Here are the results of the bass decade, left channel and subwoofer only connected, using the 200 Hz tone as my reference level. Crossover frequency was set to 60 Hz, and the crossover switch was at Normal, which implements a 12 dB high-pass and low-pass slope. My Radio Shack SPL meter was set to C-Weighted, slow, with the meter at 1m from the speaker or subwoofer. If you think the SPL meter is flat, nope! But all values have been corrected for known errors with the Radio Shack meter.

 Frequency (Hz) Speaker with no Crossover (dB) Speaker with 60Hz Crossover (dB) Subwoofer output (dB)
200 89 89  66
160  89 89 71
125 88 88 76
100  90 89 80
80 93 (resonance) 90 87
63 90 88 86
50 89 86 90
40 89 80 88
31.5  83 68 90
20 78 66  90

Ch, ch, ch, ch changes

So what haven't I talked about? Hmm. The changes brought about by including the ICBM-1 to perform bass management duties in areas that didn't previously have them. The biggest changes were apparent with DVD-A. These changes weren't subtle by any stretch of the imagination. On tracks with substantial bass content in the main speakers, I got a much tighter bass when utilizing the subwoofer as opposed to multiple lesser drivers in my other speakers. In addition, the bass was also more authoritative. It had weight, without losing nimbleness if you will.

In addition, if you're so inclined, you can use the ICBM-1 in a straight stereo system as a low cost external crossover for connection to a powered subwoofer. A high quality stereo analog crossover for US$250 is a bargain in and of itself.

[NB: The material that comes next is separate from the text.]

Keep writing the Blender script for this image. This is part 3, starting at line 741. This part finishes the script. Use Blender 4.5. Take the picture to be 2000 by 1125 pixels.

If your DVD-A or SACD player provides adequate bass management for your system, you might be able to get away without this product. For the majority of our readership, who don't employ five full-range speakers in their system, it is my opinion you need this product to get the most out of DVD-Audio or Multi-channel SACD.

The ICBM-1 hits the target dead on and is well worth the asking price in even relatively modest systems. Outlaw is not getting this sample back, so I'm mailing them a check. As I add other multi-channel sources, they will get checks for additional ICBMs.